Question 42: Are you adding hydroxyl generating compounds (methanol or other alcohols) to the chlorination zone of the continuous catalytic regeneration section of their reforming unit? What are the observed results of this procedure?

Whether or not methanol or another hydroxyl in injected into the oxy-Chlorination zone is based on the design of the regenerator. UOP designed units do not inject hydroxyls into the oxy-Chlorination zone, UOP recommends you contact the process Licensor before making any alternations to the Regeneration Tower flows or controls.

Question 41: What is your best method for detecting nitrogen levels in reformer feeds? How effective is naphtha hydrotreating in reducing nitrogen levels?

Nitrogen in naphtha feedstock can be detected using analyzers based on pyro chemiluminescence or electrochemical measurement. Pyro chemiluminescence-based analyzers appear to be more prevalent in the industry and can detect nitrogen levels over a wide range (from ppb levels to several hundred ppm) in a matter of minutes. ASTM D4629 is a standard test method for trace nitrogen detection in liquids based on pyro chemiluminescence.

Question 37: To help manage fouling and pressure drop in a naphtha hydrotreater, do you rely on graded bed technologies or feed filtration (magnetic or other) or both? What is your experience with these options? What other means are being employed?
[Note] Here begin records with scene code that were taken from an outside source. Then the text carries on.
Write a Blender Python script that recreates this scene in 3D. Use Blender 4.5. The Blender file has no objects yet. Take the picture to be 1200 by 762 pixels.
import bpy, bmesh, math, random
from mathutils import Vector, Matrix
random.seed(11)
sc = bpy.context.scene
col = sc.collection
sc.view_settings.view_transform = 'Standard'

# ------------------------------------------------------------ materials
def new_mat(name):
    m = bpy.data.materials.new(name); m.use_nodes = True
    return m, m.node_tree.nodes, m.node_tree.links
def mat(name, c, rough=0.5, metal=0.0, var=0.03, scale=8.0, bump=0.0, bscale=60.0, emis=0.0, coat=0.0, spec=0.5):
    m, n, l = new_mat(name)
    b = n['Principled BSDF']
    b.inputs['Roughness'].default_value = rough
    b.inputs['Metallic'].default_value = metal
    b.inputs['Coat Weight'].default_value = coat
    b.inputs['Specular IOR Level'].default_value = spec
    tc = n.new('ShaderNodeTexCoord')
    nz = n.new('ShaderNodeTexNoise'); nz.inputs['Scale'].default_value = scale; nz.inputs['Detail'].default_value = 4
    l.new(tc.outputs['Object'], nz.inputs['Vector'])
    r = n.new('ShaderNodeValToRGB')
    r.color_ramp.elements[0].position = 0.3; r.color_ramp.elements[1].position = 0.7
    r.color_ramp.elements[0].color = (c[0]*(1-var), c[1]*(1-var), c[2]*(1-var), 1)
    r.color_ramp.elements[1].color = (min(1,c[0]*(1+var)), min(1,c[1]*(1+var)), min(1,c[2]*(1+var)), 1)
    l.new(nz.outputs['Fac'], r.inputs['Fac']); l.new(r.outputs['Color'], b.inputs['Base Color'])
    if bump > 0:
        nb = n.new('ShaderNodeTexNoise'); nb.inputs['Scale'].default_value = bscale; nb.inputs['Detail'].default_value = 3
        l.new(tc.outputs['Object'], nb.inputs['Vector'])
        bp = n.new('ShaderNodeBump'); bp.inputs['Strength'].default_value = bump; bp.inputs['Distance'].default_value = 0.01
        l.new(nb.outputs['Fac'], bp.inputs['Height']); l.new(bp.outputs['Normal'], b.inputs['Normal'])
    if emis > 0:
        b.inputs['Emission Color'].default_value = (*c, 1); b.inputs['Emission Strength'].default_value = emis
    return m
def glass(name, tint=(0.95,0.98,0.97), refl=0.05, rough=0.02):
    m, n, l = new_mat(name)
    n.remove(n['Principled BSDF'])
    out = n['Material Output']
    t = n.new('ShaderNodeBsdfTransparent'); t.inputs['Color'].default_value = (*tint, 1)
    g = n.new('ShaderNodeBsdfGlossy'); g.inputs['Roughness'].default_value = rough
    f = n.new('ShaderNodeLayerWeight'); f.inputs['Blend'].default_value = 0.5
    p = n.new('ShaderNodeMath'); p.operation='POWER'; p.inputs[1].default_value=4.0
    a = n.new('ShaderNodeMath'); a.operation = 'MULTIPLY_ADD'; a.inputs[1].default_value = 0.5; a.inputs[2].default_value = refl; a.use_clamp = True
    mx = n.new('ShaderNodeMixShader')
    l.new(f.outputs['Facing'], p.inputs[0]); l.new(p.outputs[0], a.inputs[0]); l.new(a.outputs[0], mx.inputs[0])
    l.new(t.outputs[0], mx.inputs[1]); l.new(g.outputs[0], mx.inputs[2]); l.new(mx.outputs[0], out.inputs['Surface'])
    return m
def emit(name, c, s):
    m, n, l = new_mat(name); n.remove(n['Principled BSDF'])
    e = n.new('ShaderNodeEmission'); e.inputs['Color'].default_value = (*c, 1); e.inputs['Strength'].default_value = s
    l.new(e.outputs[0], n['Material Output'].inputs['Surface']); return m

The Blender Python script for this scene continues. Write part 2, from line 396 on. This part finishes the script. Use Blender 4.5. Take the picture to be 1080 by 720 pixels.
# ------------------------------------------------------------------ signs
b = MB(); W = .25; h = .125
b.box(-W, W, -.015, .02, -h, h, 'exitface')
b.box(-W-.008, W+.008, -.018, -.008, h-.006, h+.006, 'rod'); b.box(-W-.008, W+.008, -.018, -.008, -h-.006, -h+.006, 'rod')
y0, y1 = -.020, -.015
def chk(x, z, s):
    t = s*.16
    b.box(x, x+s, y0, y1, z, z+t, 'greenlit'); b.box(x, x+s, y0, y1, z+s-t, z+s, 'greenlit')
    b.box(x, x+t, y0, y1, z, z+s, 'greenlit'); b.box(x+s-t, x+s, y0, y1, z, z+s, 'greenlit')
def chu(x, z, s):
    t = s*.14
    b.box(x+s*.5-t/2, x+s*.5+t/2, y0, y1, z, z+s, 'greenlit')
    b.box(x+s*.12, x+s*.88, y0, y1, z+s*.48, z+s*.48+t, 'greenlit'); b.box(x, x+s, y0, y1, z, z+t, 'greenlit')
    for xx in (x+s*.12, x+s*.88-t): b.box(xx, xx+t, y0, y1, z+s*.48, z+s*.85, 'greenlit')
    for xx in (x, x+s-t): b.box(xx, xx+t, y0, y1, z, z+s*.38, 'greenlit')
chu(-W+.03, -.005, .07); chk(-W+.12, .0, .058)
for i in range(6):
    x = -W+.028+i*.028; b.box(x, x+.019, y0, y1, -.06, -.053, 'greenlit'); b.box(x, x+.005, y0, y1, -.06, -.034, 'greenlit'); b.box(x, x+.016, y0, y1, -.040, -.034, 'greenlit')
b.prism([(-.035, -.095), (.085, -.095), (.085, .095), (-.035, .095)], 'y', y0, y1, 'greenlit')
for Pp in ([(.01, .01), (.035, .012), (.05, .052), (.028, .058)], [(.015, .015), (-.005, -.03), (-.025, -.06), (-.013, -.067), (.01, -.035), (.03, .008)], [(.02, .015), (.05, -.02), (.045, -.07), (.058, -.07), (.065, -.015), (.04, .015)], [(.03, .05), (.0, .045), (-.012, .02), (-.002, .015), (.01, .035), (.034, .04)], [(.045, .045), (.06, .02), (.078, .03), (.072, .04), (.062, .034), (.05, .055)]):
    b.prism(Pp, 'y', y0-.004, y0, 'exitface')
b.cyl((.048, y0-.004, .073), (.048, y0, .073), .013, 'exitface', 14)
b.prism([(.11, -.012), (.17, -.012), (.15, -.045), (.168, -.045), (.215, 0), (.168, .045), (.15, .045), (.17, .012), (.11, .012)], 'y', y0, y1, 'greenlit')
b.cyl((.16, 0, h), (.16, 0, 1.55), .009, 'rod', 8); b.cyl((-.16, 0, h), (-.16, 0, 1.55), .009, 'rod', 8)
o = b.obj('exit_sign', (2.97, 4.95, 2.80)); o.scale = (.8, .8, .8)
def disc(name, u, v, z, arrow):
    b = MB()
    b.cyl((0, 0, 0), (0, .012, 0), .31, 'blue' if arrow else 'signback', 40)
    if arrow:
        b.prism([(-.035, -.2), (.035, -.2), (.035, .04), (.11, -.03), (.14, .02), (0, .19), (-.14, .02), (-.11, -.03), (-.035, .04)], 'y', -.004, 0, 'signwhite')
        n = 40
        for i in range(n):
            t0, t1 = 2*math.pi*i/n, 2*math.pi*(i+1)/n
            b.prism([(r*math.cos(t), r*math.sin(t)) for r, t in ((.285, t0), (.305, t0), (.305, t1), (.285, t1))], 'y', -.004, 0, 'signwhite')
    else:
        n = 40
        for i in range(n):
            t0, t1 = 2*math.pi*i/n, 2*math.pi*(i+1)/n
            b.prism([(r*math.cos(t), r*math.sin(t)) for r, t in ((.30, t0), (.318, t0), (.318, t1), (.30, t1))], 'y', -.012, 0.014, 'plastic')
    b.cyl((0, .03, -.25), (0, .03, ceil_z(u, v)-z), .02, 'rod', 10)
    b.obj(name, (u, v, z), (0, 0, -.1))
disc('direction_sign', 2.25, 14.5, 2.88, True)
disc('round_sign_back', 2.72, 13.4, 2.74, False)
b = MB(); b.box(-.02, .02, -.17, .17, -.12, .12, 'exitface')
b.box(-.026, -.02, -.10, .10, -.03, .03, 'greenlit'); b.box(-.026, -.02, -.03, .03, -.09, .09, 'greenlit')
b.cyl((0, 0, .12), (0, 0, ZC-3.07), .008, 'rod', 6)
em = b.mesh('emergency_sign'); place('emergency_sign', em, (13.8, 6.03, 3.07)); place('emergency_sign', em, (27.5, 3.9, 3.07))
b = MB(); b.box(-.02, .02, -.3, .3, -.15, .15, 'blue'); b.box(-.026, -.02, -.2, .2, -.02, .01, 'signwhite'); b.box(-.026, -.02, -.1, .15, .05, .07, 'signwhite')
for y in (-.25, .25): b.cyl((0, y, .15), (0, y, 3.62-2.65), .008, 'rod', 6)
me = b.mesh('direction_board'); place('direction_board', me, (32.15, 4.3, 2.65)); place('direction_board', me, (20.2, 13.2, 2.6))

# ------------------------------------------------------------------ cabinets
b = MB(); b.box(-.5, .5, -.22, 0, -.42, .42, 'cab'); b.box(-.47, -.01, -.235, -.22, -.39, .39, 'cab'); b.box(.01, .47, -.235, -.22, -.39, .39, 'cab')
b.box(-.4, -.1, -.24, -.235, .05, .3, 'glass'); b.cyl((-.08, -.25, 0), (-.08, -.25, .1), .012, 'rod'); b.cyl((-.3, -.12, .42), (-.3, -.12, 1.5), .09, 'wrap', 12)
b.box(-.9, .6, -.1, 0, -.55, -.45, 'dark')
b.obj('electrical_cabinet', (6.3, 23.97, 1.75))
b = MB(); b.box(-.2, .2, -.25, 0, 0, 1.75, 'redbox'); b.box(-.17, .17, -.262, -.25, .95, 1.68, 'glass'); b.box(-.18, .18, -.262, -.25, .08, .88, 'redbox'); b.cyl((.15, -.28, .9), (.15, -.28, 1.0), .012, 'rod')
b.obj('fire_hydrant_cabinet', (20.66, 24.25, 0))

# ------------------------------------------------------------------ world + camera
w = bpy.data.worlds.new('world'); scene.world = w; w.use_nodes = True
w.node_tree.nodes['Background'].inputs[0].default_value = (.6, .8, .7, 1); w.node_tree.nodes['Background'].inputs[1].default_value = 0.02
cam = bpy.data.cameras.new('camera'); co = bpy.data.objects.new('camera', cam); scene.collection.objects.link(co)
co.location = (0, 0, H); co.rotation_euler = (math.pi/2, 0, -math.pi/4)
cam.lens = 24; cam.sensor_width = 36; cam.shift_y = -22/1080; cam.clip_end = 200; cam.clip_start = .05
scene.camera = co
The countermeasures to pressure drop build-up in naphtha hydrotreaters units obviously depend on the cause of the fouling. The two main causes that we know in Naphtha HDT units of are corrosion particles usually coming from outside the battery limit and gums or coke. Axens addresses those two issues at design stage.

Question 35: How far can the hydrogen to hydrocarbon ratios be decrease in gasoline hydrotreating units before experiencing high reactor pressure drops? Please provide some details of your experience with reference to the run length limitations and operating performance.

We have number of naphtha hydrotreatment units in our refineries, some operating with straight-run naphtha as feed and others in mix mode with significant cracked feedstock varying from 10% to 40%, to produce feedstock for catalytic reformers. I suppose, the question here is for hydrotreating units processing cracked components.

Question 34: What is your best practice for minimizing octane losses based on unit operating parameters and/or catalyst types in FCC gasoline post-treat units?

Minimizing octane loss while hydro desulfurizing FCC gasoline implies minimizing olefins saturation with hydrogen. This is all about selecting the right operating conditions (temperature, pressure and H2/HC) so that the hydrodesulfurization reactions are fast enough, but the kinetics of the olefin's saturation reactions remain low.